Instructions to follow
Starting at the first line of the data below, write out each line exactly until you reach the line containing "MB().cbox(-.93, -.80, 18.62, 18.70, z", and include that line too.

*****

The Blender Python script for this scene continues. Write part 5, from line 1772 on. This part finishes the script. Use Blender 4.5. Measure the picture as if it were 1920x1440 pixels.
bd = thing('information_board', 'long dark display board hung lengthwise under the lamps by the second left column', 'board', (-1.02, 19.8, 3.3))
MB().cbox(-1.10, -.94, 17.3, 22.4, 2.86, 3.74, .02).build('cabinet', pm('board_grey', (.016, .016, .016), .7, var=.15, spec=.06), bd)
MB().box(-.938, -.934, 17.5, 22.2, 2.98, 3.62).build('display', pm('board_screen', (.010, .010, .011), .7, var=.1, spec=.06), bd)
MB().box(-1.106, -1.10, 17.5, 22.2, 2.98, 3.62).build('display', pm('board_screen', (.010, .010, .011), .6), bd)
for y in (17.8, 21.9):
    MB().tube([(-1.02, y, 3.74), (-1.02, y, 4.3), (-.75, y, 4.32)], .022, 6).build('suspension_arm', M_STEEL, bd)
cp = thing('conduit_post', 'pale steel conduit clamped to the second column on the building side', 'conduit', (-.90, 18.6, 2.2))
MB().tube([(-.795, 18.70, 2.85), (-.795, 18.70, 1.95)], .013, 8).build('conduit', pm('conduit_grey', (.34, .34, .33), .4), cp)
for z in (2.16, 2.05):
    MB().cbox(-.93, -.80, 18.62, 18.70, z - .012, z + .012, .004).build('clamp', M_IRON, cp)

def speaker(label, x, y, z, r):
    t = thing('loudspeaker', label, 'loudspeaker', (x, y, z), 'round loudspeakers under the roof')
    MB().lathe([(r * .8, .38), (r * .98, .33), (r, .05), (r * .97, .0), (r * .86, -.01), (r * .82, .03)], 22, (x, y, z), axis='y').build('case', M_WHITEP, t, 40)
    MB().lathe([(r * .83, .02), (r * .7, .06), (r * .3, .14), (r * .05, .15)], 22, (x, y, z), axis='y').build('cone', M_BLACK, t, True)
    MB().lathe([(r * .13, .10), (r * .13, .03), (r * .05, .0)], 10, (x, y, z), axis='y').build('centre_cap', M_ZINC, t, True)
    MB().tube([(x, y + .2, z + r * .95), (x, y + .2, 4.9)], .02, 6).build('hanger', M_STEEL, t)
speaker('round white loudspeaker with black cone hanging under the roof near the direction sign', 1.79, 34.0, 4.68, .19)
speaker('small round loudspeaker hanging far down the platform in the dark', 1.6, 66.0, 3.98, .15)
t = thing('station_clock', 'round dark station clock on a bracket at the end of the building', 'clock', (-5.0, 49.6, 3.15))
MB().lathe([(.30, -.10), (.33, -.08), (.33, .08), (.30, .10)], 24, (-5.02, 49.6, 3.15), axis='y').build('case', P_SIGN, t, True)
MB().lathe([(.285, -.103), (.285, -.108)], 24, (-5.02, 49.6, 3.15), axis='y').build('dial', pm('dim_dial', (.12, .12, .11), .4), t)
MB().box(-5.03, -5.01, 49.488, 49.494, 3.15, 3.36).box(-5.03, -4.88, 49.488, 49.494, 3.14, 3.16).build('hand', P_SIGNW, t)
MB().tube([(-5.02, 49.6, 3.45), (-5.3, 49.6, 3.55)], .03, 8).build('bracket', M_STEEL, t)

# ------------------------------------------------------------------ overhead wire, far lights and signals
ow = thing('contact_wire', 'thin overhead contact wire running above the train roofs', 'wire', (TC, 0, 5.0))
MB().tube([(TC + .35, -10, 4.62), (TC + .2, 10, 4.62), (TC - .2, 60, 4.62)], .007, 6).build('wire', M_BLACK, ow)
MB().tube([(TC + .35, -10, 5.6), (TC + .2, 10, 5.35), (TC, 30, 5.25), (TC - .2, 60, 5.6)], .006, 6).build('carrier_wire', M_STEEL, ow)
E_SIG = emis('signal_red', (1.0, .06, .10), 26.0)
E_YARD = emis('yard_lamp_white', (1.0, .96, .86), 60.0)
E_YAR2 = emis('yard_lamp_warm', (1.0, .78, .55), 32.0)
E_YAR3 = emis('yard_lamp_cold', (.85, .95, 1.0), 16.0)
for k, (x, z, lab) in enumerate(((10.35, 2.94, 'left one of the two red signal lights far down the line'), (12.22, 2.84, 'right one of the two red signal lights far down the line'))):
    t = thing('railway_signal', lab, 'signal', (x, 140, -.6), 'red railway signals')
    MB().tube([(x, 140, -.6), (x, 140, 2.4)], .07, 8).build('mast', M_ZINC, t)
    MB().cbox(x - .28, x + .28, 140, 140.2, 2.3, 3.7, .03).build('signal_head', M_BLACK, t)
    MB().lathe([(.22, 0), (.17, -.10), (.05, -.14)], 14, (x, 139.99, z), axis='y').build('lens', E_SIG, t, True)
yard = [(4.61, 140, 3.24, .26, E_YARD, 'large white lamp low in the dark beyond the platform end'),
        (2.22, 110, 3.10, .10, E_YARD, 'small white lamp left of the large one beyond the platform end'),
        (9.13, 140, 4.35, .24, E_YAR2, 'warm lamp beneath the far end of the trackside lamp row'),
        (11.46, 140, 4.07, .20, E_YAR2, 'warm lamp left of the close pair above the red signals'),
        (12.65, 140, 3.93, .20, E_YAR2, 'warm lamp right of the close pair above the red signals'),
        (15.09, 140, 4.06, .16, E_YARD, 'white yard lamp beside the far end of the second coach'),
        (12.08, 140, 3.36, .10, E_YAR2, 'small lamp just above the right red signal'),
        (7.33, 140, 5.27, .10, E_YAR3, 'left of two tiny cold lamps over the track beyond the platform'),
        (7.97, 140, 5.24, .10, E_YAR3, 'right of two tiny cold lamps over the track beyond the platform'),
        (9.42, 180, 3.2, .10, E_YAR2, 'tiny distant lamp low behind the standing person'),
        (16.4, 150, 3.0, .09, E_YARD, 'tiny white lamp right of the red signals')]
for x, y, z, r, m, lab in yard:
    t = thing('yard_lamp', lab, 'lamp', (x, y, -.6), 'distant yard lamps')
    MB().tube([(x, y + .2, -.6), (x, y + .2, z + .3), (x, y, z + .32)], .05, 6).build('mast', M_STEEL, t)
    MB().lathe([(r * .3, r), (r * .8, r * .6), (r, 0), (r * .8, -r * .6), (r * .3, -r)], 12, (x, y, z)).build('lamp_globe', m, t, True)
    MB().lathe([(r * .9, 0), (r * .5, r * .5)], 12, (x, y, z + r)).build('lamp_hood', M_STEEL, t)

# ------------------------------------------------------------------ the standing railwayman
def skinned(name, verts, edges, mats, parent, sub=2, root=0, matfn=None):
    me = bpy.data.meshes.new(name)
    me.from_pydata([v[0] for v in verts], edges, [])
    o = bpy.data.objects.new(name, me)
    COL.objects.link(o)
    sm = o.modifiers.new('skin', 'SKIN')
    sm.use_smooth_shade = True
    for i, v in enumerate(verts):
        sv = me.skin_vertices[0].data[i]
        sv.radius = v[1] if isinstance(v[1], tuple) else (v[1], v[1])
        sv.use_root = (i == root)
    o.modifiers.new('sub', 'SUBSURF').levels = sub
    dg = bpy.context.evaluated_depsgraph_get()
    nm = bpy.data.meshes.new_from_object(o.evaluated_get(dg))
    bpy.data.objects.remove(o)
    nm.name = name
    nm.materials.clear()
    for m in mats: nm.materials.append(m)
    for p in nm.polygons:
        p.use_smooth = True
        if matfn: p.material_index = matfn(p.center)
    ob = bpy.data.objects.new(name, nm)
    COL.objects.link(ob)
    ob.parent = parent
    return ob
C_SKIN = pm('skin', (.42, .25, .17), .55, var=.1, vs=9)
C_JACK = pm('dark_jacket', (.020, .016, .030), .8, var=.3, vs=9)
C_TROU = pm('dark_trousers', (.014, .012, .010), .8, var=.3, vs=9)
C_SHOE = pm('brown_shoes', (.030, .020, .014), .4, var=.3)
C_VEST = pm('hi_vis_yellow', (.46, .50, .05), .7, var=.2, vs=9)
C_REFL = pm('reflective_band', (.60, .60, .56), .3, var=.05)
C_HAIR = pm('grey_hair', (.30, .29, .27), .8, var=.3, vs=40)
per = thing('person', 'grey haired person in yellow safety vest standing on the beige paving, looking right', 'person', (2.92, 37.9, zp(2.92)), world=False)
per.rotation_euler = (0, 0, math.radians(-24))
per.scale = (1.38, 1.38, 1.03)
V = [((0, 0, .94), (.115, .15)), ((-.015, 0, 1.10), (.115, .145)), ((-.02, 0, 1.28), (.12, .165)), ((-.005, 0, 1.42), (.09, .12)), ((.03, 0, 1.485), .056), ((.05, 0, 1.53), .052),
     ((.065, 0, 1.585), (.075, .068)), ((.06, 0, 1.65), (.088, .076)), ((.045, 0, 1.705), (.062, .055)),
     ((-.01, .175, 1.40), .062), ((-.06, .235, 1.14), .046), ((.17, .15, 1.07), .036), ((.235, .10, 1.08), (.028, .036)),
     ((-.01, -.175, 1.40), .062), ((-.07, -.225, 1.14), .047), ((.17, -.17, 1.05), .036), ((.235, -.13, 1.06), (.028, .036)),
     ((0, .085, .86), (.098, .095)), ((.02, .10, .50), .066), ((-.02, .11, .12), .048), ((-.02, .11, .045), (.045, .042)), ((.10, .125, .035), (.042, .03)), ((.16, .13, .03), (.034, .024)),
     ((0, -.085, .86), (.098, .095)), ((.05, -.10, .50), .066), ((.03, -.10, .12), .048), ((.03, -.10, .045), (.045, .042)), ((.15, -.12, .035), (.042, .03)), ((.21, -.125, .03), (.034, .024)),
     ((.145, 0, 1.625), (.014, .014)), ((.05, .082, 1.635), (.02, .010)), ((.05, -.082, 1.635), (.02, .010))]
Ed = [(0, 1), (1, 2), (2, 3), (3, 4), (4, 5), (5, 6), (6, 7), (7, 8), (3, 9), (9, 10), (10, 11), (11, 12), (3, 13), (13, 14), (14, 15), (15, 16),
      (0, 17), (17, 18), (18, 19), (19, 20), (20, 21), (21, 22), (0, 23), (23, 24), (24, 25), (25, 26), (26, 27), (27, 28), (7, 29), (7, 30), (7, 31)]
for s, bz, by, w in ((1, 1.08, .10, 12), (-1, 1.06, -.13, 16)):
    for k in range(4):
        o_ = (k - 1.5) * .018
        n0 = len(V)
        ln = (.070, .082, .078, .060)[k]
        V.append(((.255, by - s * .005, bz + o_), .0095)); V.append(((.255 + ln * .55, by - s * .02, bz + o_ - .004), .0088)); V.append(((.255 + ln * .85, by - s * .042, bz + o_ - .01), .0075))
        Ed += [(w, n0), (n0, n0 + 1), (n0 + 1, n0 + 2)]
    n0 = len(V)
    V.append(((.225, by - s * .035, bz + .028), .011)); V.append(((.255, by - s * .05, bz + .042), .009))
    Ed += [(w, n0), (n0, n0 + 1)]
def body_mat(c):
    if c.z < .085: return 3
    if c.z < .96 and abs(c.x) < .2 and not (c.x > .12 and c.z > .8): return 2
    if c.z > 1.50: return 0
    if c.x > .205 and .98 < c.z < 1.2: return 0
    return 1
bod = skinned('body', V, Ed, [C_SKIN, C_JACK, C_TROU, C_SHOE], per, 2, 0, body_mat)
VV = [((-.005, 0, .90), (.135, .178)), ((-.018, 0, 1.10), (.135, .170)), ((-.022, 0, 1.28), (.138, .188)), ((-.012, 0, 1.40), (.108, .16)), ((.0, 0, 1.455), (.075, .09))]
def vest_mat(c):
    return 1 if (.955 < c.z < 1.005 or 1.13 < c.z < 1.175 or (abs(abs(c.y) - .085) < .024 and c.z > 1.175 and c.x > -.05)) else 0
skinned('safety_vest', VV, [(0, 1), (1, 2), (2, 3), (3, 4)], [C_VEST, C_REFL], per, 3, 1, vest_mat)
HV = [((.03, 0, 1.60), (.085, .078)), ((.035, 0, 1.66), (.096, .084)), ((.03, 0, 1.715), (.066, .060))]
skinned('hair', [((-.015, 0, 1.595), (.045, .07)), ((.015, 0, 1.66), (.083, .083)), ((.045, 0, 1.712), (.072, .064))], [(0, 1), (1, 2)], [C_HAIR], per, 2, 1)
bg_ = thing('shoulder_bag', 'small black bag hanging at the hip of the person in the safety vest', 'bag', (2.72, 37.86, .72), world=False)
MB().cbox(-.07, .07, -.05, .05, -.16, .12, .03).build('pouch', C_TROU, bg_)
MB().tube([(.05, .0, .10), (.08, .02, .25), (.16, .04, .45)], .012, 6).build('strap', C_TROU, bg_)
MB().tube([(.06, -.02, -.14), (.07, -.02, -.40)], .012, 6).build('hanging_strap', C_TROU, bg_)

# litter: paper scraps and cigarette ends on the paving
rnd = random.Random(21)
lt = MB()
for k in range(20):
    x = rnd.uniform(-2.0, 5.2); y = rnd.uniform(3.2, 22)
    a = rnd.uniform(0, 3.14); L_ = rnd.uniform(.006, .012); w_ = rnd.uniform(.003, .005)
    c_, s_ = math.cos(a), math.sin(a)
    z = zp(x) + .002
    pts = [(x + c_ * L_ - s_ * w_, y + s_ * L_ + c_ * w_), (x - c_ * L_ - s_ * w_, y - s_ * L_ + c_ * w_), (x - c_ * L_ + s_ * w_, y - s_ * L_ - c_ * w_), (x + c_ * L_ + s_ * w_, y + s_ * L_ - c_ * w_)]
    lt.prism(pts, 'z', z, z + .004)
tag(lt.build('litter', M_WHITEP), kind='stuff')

*****

Worked answer
The Blender Python script for this scene continues. Write part 5, from line 1772 on. This part finishes the script. Use Blender 4.5. Measure the picture as if it were 1920x1440 pixels.
bd = thing('information_board', 'long dark display board hung lengthwise under the lamps by the second left column', 'board', (-1.02, 19.8, 3.3))
MB().cbox(-1.10, -.94, 17.3, 22.4, 2.86, 3.74, .02).build('cabinet', pm('board_grey', (.016, .016, .016), .7, var=.15, spec=.06), bd)
MB().box(-.938, -.934, 17.5, 22.2, 2.98, 3.62).build('display', pm('board_screen', (.010, .010, .011), .7, var=.1, spec=.06), bd)
MB().box(-1.106, -1.10, 17.5, 22.2, 2.98, 3.62).build('display', pm('board_screen', (.010, .010, .011), .6), bd)
for y in (17.8, 21.9):
    MB().tube([(-1.02, y, 3.74), (-1.02, y, 4.3), (-.75, y, 4.32)], .022, 6).build('suspension_arm', M_STEEL, bd)
cp = thing('conduit_post', 'pale steel conduit clamped to the second column on the building side', 'conduit', (-.90, 18.6, 2.2))
MB().tube([(-.795, 18.70, 2.85), (-.795, 18.70, 1.95)], .013, 8).build('conduit', pm('conduit_grey', (.34, .34, .33), .4), cp)
for z in (2.16, 2.05):
    MB().cbox(-.93, -.80, 18.62, 18.70, z - .012, z + .012, .004).build('clamp', M_IRON, cp)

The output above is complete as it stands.